Buttons

TouchOSC Pushbutton Sample&Hold

gtoledo3's picture

I was making a grid of buttons with TouchOSC yesterday, and wanted to set it up so that each button had a value assigned to it, and when someone pushes the button for the value to stick until they push the next button. So, if button 1 is pressed, it delivers a 1, then if button 5 is pressed it delivers a 5, for example - with only one value allowed to be generated in the button grid.

When I was looking through the options, there are pushbutton types that generate a value only when your finger is on the button, and then toggle types that you push on, then off.

The "problem" for using the toggle type for me, was that you could have multiple buttons depressed, whereas I needed the grid of buttons to only be able to deliver one output value - the last pressed.

I started fiddling around with some math patches and sample&holds, and realized I'd started recreating a part of smokris's VCR composition.

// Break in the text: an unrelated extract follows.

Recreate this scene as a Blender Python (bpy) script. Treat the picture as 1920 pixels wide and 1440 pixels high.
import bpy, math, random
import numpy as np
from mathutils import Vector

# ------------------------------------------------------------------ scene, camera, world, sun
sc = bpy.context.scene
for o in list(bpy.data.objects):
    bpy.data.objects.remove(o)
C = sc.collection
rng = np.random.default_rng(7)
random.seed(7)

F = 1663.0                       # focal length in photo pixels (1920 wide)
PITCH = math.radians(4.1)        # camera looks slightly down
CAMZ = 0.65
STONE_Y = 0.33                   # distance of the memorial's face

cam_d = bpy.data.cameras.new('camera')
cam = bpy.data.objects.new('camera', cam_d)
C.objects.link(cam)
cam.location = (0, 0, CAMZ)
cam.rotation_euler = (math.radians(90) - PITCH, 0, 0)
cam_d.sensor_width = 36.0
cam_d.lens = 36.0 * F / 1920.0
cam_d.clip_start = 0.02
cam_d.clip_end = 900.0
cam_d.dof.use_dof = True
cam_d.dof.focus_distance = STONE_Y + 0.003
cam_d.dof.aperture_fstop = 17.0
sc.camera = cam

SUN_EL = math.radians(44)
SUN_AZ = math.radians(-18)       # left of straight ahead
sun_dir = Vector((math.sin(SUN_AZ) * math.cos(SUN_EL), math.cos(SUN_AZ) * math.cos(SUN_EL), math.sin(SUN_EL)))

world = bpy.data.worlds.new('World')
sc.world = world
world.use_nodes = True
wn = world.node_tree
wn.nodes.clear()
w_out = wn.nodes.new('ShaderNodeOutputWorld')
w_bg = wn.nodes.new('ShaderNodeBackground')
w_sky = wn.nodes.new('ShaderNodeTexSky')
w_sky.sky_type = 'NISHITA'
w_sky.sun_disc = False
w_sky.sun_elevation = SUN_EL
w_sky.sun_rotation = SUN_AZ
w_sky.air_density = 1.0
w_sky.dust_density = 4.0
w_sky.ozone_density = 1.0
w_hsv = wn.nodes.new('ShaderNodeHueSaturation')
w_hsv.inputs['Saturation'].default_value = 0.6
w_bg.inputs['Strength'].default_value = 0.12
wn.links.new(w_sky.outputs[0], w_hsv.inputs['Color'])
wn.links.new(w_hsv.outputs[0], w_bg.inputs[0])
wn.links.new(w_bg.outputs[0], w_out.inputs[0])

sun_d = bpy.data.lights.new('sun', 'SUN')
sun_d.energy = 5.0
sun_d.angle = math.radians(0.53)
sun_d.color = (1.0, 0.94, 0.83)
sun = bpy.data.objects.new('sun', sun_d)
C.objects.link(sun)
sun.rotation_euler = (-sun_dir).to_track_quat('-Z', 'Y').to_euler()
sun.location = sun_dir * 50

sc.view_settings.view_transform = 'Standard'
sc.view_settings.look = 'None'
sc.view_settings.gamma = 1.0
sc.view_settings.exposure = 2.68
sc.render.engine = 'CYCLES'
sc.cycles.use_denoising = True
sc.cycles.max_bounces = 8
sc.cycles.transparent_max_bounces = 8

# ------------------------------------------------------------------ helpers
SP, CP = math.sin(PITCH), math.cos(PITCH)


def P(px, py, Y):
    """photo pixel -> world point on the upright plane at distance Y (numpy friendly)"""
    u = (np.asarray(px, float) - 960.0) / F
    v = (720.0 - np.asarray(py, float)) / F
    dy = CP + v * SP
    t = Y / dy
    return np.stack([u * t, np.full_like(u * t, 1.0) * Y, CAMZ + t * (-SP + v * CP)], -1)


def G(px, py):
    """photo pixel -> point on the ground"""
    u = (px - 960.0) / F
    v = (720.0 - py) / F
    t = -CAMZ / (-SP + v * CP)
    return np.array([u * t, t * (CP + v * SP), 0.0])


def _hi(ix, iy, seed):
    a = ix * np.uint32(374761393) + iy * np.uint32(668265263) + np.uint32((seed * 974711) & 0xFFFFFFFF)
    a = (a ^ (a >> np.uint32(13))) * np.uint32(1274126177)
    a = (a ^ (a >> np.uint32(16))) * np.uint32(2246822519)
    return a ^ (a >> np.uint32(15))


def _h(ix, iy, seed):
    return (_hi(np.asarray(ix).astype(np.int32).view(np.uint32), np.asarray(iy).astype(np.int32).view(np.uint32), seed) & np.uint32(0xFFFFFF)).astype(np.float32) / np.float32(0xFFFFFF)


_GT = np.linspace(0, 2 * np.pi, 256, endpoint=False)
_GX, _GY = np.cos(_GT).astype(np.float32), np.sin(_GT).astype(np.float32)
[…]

The solution is pretty simple - use the pushbuttons, and multiple each button value by the ID # that the button is supposed to have. Then, sum them all. Connect the output of the summing to the value input on a Sample & Hold. That's it! :-) I'm attaching a picture to show the setup.

Button states in QC app — Best approach

usefuldesign.au's picture

I have an app i am building in QC that will have >20 buttons that need to be 'clickable'. They will mostly have on and off states showing an LED light or dark and a bit of glow around the LED on the panel artwork I guess.

I'm wondering if the best way to do the Artwork is to have two full screen images of the Front Panel as TIFF or PDF artwork — with all buttons in OFF state and another with all buttons (LEDs) in the ON state. Then use an Core Image Accumulator patch to mask/unmask the ON image in regions where particular buttons are ON.

The other way I'm considering is to maybe draw a single button and surround in an iterator and use a (x,y) co-ordinates structure to place all the instances of the ON / OFF image on the screen. Probably do the hit testing inside the iterator too in that case.

Are there any tried and true methodologies in QC?

I've seen the masking approach used in Mac app resources in the past I seem to remember.

Obviously Flash/HTML+JS approaches don't really apply with QC lacking a DOM but maybe there's some wisdom to be gleaned there too?